DATA LINES:
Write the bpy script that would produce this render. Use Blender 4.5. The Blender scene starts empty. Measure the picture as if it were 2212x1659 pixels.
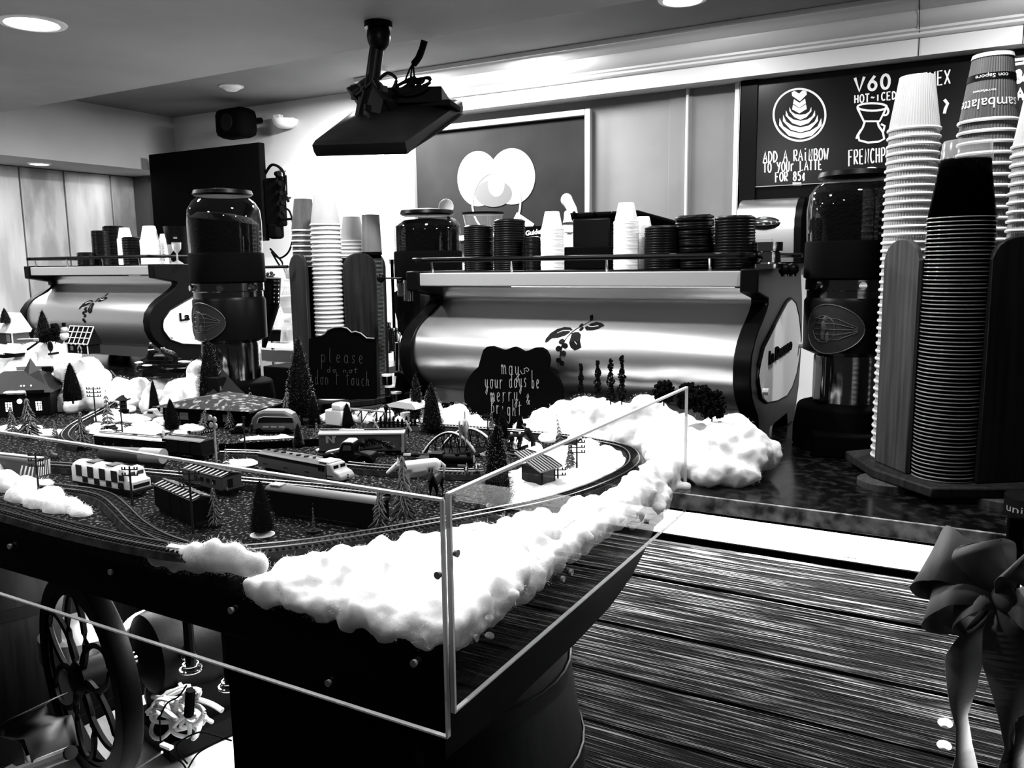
import bpy, bmesh, math, random
import numpy as np
from mathutils import Vector, Matrix, noise
random.seed(7); PI=math.pi
C=bpy.context.scene.collection
S=bpy.context.scene
# ---------------------------------------------------------------- camera
FPX=1780.; CX=1106.; CY=829.5; CAMZ=1.45
up_=np.array([-.0131,-1,-.147]); up_/=np.linalg.norm(up_)
l_=np.array([-2100-CX,610-CY,FPX]); l_-=up_*(l_@up_); l_/=np.linalg.norm(l_)
xc_=-l_; yc_=np.cross(xc_,up_)
if yc_[2]<0: yc_=-yc_
RR=np.array([xc_,yc_,up_])
camd=bpy.data.cameras.new('camera'); cam=bpy.data.objects.new('camera',camd); C.objects.link(cam)
camd.sensor_width=36; camd.lens=FPX/2212*36; camd.clip_start=.02; camd.clip_end=60
cam.matrix_world=Matrix([[RR[0][0],-RR[0][1],-RR[0][2],0],[RR[1][0],-RR[1][1],-RR[1][2],0],[RR[2][0],-RR[2][1],-RR[2][2],CAMZ],[0,0,0,1]])
S.camera=cam
S.view_settings.view_transform='Standard'; S.view_settings.look='None'; S.view_settings.gamma=1
S.view_settings.exposure=0.35
S.view_settings.use_curve_mapping=False
S.cycles.transparent_max_bounces=24; S.cycles.max_bounces=6; S.cycles.sample_clamp_indirect=6
def ray(u,v): return RR@np.array([(u-CX)/FPX,(v-CY)/FPX,1.])
def PZ(u,v,z):
    d=ray(u,v); t=(z-CAMZ)/d[2]; return Vector((d[0]*t,d[1]*t,z))
def PY(u,v,y):
    d=ray(u,v); t=y/d[1]; return Vector((d[0]*t,y,CAMZ+d[2]*t))
def PX(u,v,x):
    d=ray(u,v); t=x/d[0]; return Vector((x,d[1]*t,CAMZ+d[2]*t))
def depth(p): return (RR.T@(np.array(p)-np.array([0,0,CAMZ])))[2]
def mpp(p): return depth(p)/FPX     # metres one pixel covers at p
# ---------------------------------------------------------------- light
w=bpy.data.worlds.new('world'); S.world=w; w.use_nodes=True
w.node_tree.nodes['Background'].inputs[0].default_value=(1,1,1,1); w.node_tree.nodes['Background'].inputs[1].default_value=.025
def light(name,typ,loc,e,size=.2,rot=(0,0,0),sizey=None,spot=None):
    d=bpy.data.lights.new(name,typ); d.energy=e
    if typ=='AREA':
        d.size=size
        if sizey: d.shape='RECTANGLE'; d.size_y=sizey
        else: d.shape='DISK'
    else: d.shadow_soft_size=size
    if spot: d.spot_size=spot; d.spot_blend=.5
    o=bpy.data.objects.new(name,d); C.objects.link(o); o.location=loc; o.rotation_euler=rot; return o
SOF=2.30; CEI=2.52; YW=4.2
DOWN=[(-2.93,1.83),(-1.3,1.75),(-.1,1.75),(-.9,.75),(-2.2,.6),(-4.3,1.9)]     # one seen recessed can, then unseen ceiling lights; last added for far machine
for k,(x,y) in enumerate(DOWN): light('downlight_and_fill','AREA',(x,y,SOF-.012),(26,28,11,6,14,30)[k],.13)
light('bar_lamp','AREA',(-2.95,3.72,CEI-.03),125,.35)
light('crown_lamp','AREA',(-2.05,3.72,CEI-.03),26,.3)
light('back_lamp','AREA',(-1.134,3.45,CEI-.015),12,.14)
light('back_lamp','AREA',(.35,3.4,CEI-.015),30,.16)
light('aisle_lamp','AREA',(-4.0,3.3,CEI-.015),4,.16)
light('left_lamp','AREA',(-5.36,2.7,2.115),9,.12)
light('left_lamp','AREA',(-5.36,3.85,2.115),2,.12)
# ---------------------------------------------------------------- materials
def mat(name,col,rough=.6,metal=0,spec=.5,bump=None,noisec=None,emit=None,coat=0,sheen=0):
    m=bpy.data.materials.new(name); m.use_nodes=True; nt=m.node_tree; b=nt.nodes['Principled BSDF']
    c=(col,col,col) if isinstance(col,(int,float)) else col
    b.inputs['Base Color'].default_value=(*c,1); b.inputs['Roughness'].default_value=rough
    b.inputs['Metallic'].default_value=metal; b.inputs['Specular IOR Level'].default_value=spec
    if coat: b.inputs['Coat Weight'].default_value=coat
    if emit: b.inputs['Emission Color'].default_value=(1,1,1,1); b.inputs['Emission Strength'].default_value=emit
    if noisec or bump:
        tc=nt.nodes.new('ShaderNodeTexCoord'); mp=nt.nodes.new('ShaderNodeMapping'); nt.links.new(tc.outputs['Object'],mp.inputs[0])
    if noisec:   # (colour2, scale, lo, hi, stretch)
        c2,sc,lo,hi,st=noisec; mp.inputs['Scale'].default_value=st
        n=nt.nodes.new('ShaderNodeTexNoise'); n.inputs['Scale'].default_value=sc; n.inputs['Detail'].default_value=5
        r=nt.nodes.new('ShaderNodeValToRGB'); r.color_ramp.elements[0].position=lo; r.color_ramp.elements[1].position=hi
        r.color_ramp.elements[0].color=(*c,1); c2=(c2,c2,c2) if isinstance(c2,(int,float)) else c2; r.color_ramp.elements[1].color=(*c2,1)
        nt.links.new(mp.outputs[0],n.inputs['Vector']); nt.links.new(n.outputs['Fac'],r.inputs[0]); nt.links.new(r.outputs[0],b.inputs['Base Color'])
    if bump:     # (scale, strength, dist, stretch)
        sc,stg,di,st=bump
        mp2=nt.nodes.new('ShaderNodeMapping'); nt.links.new(tc.outputs['Object'],mp2.inputs[0]); mp2.inputs['Scale'].default_value=st
        n=nt.nodes.new('ShaderNodeTexNoise'); n.inputs['Scale'].default_value=sc; n.inputs['Detail'].default_value=6
        bp=nt.nodes.new('ShaderNodeBump'); bp.inputs['Strength'].default_value=stg; bp.inputs['Distance'].default_value=di
        nt.links.new(mp2.outputs[0],n.inputs['Vector']); nt.links.new(n.outputs['Fac'],bp.inputs['Height']); nt.links.new(bp.outputs[0],b.inputs['Normal'])
    return m
one=(1,1,1)
M={}
M['black']=mat('black_plastic',.002,.38,spec=.07)
M['matte']=mat('matte_black',.0015,.8,spec=.02)
M['soft']=mat('soft_black',.005,.55,spec=.06)
M['white']=mat('white_plastic',.85,.45)
M['paper']=mat('white_paper',.82,.7,spec=.2)
M['wall']=mat('painted_wall',.62,.75,spec=.2,bump=(60,.08,.002,one))
M['wallg']=mat('grey_panel',.15,.6,spec=.2,noisec=(.18,2.5,.4,.7,one))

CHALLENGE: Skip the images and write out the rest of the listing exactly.

EXERCISE ANSWER:
Write the bpy script that would produce this render. Use Blender 4.5. The Blender scene starts empty. Measure the picture as if it were 2212x1659 pixels.
import bpy, bmesh, math, random
import numpy as np
from mathutils import Vector, Matrix, noise
random.seed(7); PI=math.pi
C=bpy.context.scene.collection
S=bpy.context.scene
# ---------------------------------------------------------------- camera
FPX=1780.; CX=1106.; CY=829.5; CAMZ=1.45
up_=np.array([-.0131,-1,-.147]); up_/=np.linalg.norm(up_)
l_=np.array([-2100-CX,610-CY,FPX]); l_-=up_*(l_@up_); l_/=np.linalg.norm(l_)
xc_=-l_; yc_=np.cross(xc_,up_)
if yc_[2]<0: yc_=-yc_
RR=np.array([xc_,yc_,up_])
camd=bpy.data.cameras.new('camera'); cam=bpy.data.objects.new('camera',camd); C.objects.link(cam)
camd.sensor_width=36; camd.lens=FPX/2212*36; camd.clip_start=.02; camd.clip_end=60
cam.matrix_world=Matrix([[RR[0][0],-RR[0][1],-RR[0][2],0],[RR[1][0],-RR[1][1],-RR[1][2],0],[RR[2][0],-RR[2][1],-RR[2][2],CAMZ],[0,0,0,1]])
S.camera=cam
S.view_settings.view_transform='Standard'; S.view_settings.look='None'; S.view_settings.gamma=1
S.view_settings.exposure=0.35
S.view_settings.use_curve_mapping=False
S.cycles.transparent_max_bounces=24; S.cycles.max_bounces=6; S.cycles.sample_clamp_indirect=6
def ray(u,v): return RR@np.array([(u-CX)/FPX,(v-CY)/FPX,1.])
def PZ(u,v,z):
    d=ray(u,v); t=(z-CAMZ)/d[2]; return Vector((d[0]*t,d[1]*t,z))
def PY(u,v,y):
    d=ray(u,v); t=y/d[1]; return Vector((d[0]*t,y,CAMZ+d[2]*t))
def PX(u,v,x):
    d=ray(u,v); t=x/d[0]; return Vector((x,d[1]*t,CAMZ+d[2]*t))
def depth(p): return (RR.T@(np.array(p)-np.array([0,0,CAMZ])))[2]
def mpp(p): return depth(p)/FPX     # metres one pixel covers at p
# ---------------------------------------------------------------- light
w=bpy.data.worlds.new('world'); S.world=w; w.use_nodes=True
w.node_tree.nodes['Background'].inputs[0].default_value=(1,1,1,1); w.node_tree.nodes['Background'].inputs[1].default_value=.025
def light(name,typ,loc,e,size=.2,rot=(0,0,0),sizey=None,spot=None):
    d=bpy.data.lights.new(name,typ); d.energy=e
    if typ=='AREA':
        d.size=size
        if sizey: d.shape='RECTANGLE'; d.size_y=sizey
        else: d.shape='DISK'
    else: d.shadow_soft_size=size
    if spot: d.spot_size=spot; d.spot_blend=.5
    o=bpy.data.objects.new(name,d); C.objects.link(o); o.location=loc; o.rotation_euler=rot; return o
SOF=2.30; CEI=2.52; YW=4.2
DOWN=[(-2.93,1.83),(-1.3,1.75),(-.1,1.75),(-.9,.75),(-2.2,.6),(-4.3,1.9)]     # one seen recessed can, then unseen ceiling lights; last added for far machine
for k,(x,y) in enumerate(DOWN): light('downlight_and_fill','AREA',(x,y,SOF-.012),(26,28,11,6,14,30)[k],.13)
light('bar_lamp','AREA',(-2.95,3.72,CEI-.03),125,.35)
light('crown_lamp','AREA',(-2.05,3.72,CEI-.03),26,.3)
light('back_lamp','AREA',(-1.134,3.45,CEI-.015),12,.14)
light('back_lamp','AREA',(.35,3.4,CEI-.015),30,.16)
light('aisle_lamp','AREA',(-4.0,3.3,CEI-.015),4,.16)
light('left_lamp','AREA',(-5.36,2.7,2.115),9,.12)
light('left_lamp','AREA',(-5.36,3.85,2.115),2,.12)
# ---------------------------------------------------------------- materials
def mat(name,col,rough=.6,metal=0,spec=.5,bump=None,noisec=None,emit=None,coat=0,sheen=0):
    m=bpy.data.materials.new(name); m.use_nodes=True; nt=m.node_tree; b=nt.nodes['Principled BSDF']
    c=(col,col,col) if isinstance(col,(int,float)) else col
    b.inputs['Base Color'].default_value=(*c,1); b.inputs['Roughness'].default_value=rough
    b.inputs['Metallic'].default_value=metal; b.inputs['Specular IOR Level'].default_value=spec
    if coat: b.inputs['Coat Weight'].default_value=coat
    if emit: b.inputs['Emission Color'].default_value=(1,1,1,1); b.inputs['Emission Strength'].default_value=emit
    if noisec or bump:
        tc=nt.nodes.new('ShaderNodeTexCoord'); mp=nt.nodes.new('ShaderNodeMapping'); nt.links.new(tc.outputs['Object'],mp.inputs[0])
    if noisec:   # (colour2, scale, lo, hi, stretch)
        c2,sc,lo,hi,st=noisec; mp.inputs['Scale'].default_value=st
        n=nt.nodes.new('ShaderNodeTexNoise'); n.inputs['Scale'].default_value=sc; n.inputs['Detail'].default_value=5
        r=nt.nodes.new('ShaderNodeValToRGB'); r.color_ramp.elements[0].position=lo; r.color_ramp.elements[1].position=hi
        r.color_ramp.elements[0].color=(*c,1); c2=(c2,c2,c2) if isinstance(c2,(int,float)) else c2; r.color_ramp.elements[1].color=(*c2,1)
        nt.links.new(mp.outputs[0],n.inputs['Vector']); nt.links.new(n.outputs['Fac'],r.inputs[0]); nt.links.new(r.outputs[0],b.inputs['Base Color'])
    if bump:     # (scale, strength, dist, stretch)
        sc,stg,di,st=bump
        mp2=nt.nodes.new('ShaderNodeMapping'); nt.links.new(tc.outputs['Object'],mp2.inputs[0]); mp2.inputs['Scale'].default_value=st
        n=nt.nodes.new('ShaderNodeTexNoise'); n.inputs['Scale'].default_value=sc; n.inputs['Detail'].default_value=6
        bp=nt.nodes.new('ShaderNodeBump'); bp.inputs['Strength'].default_value=stg; bp.inputs['Distance'].default_value=di
        nt.links.new(mp2.outputs[0],n.inputs['Vector']); nt.links.new(n.outputs['Fac'],bp.inputs['Height']); nt.links.new(bp.outputs[0],b.inputs['Normal'])
    return m
one=(1,1,1)
M={}
M['black']=mat('black_plastic',.002,.38,spec=.07)
M['matte']=mat('matte_black',.0015,.8,spec=.02)
M['soft']=mat('soft_black',.005,.55,spec=.06)
M['white']=mat('white_plastic',.85,.45)
M['paper']=mat('white_paper',.82,.7,spec=.2)
M['wall']=mat('painted_wall',.62,.75,spec=.2,bump=(60,.08,.002,one))
M['wallg']=mat('grey_panel',.15,.6,spec=.2,noisec=(.18,2.5,.4,.7,one))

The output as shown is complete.